Huneyn Savaşı esnasında bir ara karşı cephenin askerleri zafer sarhoşluğuyla koşarken Allah Resulü geri çekilen müminlere “Nereye gidiyorsunuz? Yalan yok, ben Rasulullah’ım; ben Abdülmüttalib’in torunu, Abdullah’ın oğlu Muhammedim!” diye seslenir. Bu çağrıdan sonra müminler yeniden derlenip toparlanır. Allah Rasûlü de bunun üzerine “İşte ocak şimdi kızıştı!” diye buyurur.
Suriye’de de Rus işgali ile birlikte artık ocak iyice kızıştı. Esed rejimi, İran ve Hizbullah bir olup Suriye direnişinin bileğini bükemeyince Rusya’dan yardım istendi. Ortaya çıkan bu tablo aslında direnişin açık bir zaferi, Suriye halkının özgürlük iradesinin ne kadar güçlü olduğunun bir kanıtıdır. Zaten bu irade ve Allah’a olan iman 5 yıldır Suriye halkını ayakta tutuyor. Yoksa tarihte eşi benzeri az görülecek çapta bir sabrı ortaya koyan Suriye halkının bu kararlılığı başka hiçbir şeyle izah edilemez.
James McTeigue’nin yönettiği “V forVendetta” filminde unutulmaz bir replik vardı. Üzerine yağan kurşunlara rağmen Maske ölmeyince Credy “Neden ölmüyorsun!” diye bağırmıştı. Bunun üzerine Maske sakin bir şekilde “Bu maskenin arkasında etten fazlası var. Bu maskenin arkasında bir fikir var Bay Credy. Ve fikirlere kurşun işlemez.” demişti. Bu replik aslında verilen yüzbinlerce şehide rağmen Suriye’deki direnişin niçin bir türlü bitmediğini; Esed rejimi, İran, Hizbullah ve şimdi de Rusya’ya rağmen Suriye halkının isyanının niçin sona erdirilemediğini en güzel şekilde özetliyor. Çünkü ortada yediden yetmişe tüm halka mal olmuş bir fikir ve irade var. Bırakın Rusya’yı tüm dünya Suriye halkına saldırsa bu irade ve fikir bitirilemediği sürece Suriye direnişi de bitmeyecektir. Önce sokak gösterileri daha sonra Özgür Suriye Ordusu bugün de Fetih Ordusu ile kendini var eden özgürlük fikri yarın da mutlaka başka türlü ortaya çıkacak. İşte Suriye devriminin düşmanlarının bir türlü anlayamadıkları nokta da burası…

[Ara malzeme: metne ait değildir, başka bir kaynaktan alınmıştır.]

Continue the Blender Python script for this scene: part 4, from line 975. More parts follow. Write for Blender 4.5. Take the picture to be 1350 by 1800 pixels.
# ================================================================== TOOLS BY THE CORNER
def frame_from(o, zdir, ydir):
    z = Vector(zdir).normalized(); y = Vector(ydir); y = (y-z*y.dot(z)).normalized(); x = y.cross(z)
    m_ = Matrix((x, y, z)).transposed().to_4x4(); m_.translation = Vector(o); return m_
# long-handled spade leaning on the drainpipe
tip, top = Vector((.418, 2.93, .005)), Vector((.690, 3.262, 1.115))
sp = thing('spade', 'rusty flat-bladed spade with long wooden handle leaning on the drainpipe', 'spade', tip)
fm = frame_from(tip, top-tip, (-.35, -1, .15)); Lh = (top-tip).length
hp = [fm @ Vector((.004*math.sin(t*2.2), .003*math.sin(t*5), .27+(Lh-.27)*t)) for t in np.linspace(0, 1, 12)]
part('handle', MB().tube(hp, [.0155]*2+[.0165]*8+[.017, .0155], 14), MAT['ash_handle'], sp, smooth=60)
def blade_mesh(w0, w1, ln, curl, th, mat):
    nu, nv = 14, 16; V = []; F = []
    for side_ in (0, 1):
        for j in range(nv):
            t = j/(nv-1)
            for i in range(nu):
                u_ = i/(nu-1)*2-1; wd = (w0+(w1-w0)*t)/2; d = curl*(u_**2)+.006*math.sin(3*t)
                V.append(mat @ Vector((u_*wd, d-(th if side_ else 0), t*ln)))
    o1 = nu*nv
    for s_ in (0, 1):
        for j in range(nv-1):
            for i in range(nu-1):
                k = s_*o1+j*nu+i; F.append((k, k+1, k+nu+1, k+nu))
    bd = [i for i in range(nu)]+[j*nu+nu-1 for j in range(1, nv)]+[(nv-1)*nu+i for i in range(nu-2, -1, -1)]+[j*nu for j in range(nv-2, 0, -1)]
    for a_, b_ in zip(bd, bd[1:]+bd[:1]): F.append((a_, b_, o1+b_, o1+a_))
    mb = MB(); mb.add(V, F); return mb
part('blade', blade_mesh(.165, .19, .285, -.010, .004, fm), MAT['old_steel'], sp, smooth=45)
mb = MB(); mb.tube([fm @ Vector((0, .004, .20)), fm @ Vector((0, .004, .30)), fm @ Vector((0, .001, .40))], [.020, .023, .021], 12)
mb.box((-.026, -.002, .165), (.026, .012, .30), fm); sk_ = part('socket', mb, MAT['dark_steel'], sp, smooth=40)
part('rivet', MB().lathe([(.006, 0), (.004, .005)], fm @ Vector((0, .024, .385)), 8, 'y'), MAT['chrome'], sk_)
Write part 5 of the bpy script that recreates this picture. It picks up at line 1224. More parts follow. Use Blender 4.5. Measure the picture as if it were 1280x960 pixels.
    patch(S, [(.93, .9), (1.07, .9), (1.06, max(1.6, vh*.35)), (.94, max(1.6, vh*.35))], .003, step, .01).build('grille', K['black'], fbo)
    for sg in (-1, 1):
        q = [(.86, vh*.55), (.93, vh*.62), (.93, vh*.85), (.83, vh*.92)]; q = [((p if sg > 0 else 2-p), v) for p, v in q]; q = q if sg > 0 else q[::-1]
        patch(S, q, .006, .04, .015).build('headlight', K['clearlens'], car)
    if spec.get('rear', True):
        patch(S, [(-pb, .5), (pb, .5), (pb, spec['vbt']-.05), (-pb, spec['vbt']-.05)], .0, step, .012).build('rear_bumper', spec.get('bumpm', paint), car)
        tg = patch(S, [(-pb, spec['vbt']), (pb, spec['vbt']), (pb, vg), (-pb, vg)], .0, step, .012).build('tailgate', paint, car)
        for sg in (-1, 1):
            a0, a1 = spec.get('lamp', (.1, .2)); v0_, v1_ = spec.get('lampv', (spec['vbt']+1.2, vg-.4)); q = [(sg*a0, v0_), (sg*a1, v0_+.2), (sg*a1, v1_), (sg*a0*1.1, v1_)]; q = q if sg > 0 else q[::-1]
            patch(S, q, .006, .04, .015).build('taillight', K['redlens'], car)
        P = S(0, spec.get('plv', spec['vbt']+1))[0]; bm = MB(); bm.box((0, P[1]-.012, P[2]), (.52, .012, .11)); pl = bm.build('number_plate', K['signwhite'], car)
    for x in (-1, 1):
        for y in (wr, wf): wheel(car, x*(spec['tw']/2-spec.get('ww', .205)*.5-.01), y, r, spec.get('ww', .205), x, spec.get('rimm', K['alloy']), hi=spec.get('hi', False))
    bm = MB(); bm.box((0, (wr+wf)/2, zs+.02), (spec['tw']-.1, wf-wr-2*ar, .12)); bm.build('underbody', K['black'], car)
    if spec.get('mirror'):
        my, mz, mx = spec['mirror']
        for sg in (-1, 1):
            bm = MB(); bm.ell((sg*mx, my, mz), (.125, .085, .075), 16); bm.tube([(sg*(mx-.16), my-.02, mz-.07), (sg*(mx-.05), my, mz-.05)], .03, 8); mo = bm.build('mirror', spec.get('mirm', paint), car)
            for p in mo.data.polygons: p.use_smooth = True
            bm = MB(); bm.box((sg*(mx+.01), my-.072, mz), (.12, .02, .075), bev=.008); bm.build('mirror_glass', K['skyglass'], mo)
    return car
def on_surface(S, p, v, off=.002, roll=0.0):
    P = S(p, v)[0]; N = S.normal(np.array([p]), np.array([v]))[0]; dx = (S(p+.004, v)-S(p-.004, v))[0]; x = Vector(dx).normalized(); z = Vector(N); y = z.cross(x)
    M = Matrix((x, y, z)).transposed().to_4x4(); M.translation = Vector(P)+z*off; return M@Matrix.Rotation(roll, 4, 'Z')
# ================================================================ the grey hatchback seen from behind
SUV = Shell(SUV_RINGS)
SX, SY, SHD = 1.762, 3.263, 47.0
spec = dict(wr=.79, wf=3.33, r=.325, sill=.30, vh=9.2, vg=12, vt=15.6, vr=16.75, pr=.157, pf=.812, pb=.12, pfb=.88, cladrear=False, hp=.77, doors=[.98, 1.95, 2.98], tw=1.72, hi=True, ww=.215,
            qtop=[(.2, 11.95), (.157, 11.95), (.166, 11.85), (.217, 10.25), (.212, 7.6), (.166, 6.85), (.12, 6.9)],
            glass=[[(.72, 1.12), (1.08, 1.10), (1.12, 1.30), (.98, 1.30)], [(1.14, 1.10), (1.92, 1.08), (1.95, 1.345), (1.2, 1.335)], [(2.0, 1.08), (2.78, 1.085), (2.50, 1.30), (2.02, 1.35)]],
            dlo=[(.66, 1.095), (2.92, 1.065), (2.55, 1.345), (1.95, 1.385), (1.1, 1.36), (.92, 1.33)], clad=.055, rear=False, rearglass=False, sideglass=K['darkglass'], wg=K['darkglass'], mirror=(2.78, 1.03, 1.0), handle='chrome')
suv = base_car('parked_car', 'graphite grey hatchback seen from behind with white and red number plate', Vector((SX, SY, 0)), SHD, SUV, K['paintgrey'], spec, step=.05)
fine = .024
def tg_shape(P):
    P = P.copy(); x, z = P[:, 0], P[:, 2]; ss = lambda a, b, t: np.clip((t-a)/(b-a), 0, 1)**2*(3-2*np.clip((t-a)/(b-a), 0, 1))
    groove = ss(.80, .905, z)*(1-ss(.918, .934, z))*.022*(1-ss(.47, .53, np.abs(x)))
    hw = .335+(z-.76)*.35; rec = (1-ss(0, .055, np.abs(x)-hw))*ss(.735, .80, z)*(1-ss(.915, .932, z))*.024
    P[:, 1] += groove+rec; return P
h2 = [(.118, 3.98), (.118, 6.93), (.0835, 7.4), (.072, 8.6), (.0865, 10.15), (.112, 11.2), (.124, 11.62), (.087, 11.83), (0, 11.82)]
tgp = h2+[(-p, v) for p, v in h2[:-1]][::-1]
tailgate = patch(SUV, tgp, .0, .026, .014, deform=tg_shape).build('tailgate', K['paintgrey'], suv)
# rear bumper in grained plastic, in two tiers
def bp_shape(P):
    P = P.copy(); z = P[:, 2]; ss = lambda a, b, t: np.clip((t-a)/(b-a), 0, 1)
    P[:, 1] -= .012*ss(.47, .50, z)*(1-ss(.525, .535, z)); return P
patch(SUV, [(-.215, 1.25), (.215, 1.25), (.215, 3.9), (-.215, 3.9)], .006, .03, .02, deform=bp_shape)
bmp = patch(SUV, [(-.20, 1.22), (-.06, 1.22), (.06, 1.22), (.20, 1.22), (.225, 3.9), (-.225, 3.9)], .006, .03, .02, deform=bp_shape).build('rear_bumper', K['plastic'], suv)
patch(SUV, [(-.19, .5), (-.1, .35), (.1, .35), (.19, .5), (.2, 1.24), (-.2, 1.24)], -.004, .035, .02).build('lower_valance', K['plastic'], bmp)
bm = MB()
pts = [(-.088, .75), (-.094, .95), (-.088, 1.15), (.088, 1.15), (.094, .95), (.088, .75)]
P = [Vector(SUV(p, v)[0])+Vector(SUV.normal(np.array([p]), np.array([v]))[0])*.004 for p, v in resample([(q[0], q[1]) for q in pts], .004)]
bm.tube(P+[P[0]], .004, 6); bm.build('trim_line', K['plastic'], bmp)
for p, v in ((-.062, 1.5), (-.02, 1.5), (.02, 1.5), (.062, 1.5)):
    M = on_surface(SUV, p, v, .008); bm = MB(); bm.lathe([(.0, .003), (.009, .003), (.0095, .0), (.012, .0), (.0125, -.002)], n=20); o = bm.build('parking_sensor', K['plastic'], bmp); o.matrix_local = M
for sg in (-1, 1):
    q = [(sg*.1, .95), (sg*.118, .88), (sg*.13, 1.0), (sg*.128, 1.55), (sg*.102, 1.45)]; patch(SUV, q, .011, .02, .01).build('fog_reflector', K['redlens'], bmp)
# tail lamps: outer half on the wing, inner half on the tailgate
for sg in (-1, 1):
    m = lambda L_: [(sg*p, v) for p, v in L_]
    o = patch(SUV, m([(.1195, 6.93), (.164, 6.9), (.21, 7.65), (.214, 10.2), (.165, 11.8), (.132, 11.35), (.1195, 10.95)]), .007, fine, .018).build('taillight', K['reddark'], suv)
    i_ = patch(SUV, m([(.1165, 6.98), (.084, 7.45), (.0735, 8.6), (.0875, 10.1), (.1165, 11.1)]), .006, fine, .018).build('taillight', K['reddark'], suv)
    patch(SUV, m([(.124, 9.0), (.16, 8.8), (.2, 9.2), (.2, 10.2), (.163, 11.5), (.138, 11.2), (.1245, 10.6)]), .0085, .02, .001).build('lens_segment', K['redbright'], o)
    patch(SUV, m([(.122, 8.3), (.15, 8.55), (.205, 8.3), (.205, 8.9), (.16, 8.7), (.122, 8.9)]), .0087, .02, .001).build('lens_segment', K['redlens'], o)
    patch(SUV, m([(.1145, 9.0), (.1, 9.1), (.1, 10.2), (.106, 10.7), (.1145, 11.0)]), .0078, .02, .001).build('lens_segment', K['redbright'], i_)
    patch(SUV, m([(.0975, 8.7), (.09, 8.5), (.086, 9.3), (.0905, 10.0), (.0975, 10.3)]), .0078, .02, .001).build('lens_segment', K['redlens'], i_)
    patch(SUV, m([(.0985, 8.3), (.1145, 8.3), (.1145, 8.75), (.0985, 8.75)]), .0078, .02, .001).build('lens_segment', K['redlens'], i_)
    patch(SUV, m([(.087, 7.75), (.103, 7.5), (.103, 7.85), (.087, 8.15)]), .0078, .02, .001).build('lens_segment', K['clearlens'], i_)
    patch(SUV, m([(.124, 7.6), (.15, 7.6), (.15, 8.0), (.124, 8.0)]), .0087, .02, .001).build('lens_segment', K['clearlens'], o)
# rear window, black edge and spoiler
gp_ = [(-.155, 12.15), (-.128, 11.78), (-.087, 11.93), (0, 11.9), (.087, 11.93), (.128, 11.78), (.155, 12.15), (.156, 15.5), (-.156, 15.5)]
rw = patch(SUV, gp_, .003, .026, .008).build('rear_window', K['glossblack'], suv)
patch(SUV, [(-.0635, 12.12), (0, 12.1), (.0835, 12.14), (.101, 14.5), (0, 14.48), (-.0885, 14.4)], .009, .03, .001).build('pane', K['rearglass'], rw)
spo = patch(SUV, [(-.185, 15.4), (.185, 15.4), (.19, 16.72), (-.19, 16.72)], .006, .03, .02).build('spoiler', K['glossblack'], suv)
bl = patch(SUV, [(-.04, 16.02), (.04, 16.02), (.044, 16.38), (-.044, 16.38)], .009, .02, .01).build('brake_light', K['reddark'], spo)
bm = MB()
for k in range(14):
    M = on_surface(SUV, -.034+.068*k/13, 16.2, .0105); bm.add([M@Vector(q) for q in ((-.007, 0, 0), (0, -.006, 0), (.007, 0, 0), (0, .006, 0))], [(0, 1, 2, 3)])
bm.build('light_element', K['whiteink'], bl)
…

Aslında yaşanan devrim süreci tüm dünyaya fikirlere sadece kurşun değil; aynı zaman da işkencelerin, katliamların, varil bombalarının da işlemediğini gösterdi.Çünkü Suriye halkı bedeli her ne olursa olsun özgür olmaya karar vermiş bir halk. Özgür olmaya ahdetmiş Suriye halkının önünde Esed rejimi, İran ve Hizbullah duramadığı gibi Allah’ın izniyle Rusya da duramayacak. Tıpkı Afganistan ve Vietnam’da olduğu gibi… Ayrıca Fetih Ordusu’nun karşısındaki tüm güçlere rağmen ilerleyişini dün de sürmesi sanırım hepimize bir şeyler anlatıyordur.
Suriye devriminin tüm maskeleri düşürmesi, tüm sahtelikleri yerle bir etmesi gibi de bir özelliği var. Düne kadar “yabancı müdahaleye, Amerikan emperyalizmine hayır!” diyenler Rus işgalinin ardından sevinç çığlıkları atmaya başladı. Bu çevrelerin emperyalizm karşıtlıklarının ne denli tutarsız olduğunu Rus işgali ile birlikte bir kez daha gördük. Ya İran’ın yaptıkları? Rus kâfirlerini Suriye’ye davet edip kâfirle el ele vererek Müslümanları, çoluk-çocuğu katletmeleri… İnsan böyle bir tabloyla karşı karşıya olunca kendi kendine “bu kadar da düşülmez, bu denli de ihanet edilmez” diye demeden edemiyor.
Evet, işte ocak şimdi bir kez daha kızıştı. Yani Suriye devrimi yeni bir safhaya, yeni bir sürece girdi. Bundan sonraki süreçte Suriyeli devrimcilere karşı olan sorumluluklarımız da arttı. Ayrıca Suriye’de kazanılacak bir zafer veya da yenilgi sadece Şam’ın, Halep ve Humus’un değil; aynı zamanda İstanbul’un, Bursa’nın, Konya’nın geleceğini de belirleyecektir. Bundan dolayı Suriye Kurtuluş Savaşı sadece Suriyelilerin değil; aynı zaman da bizim de Kurtuluş Savaşımızdır.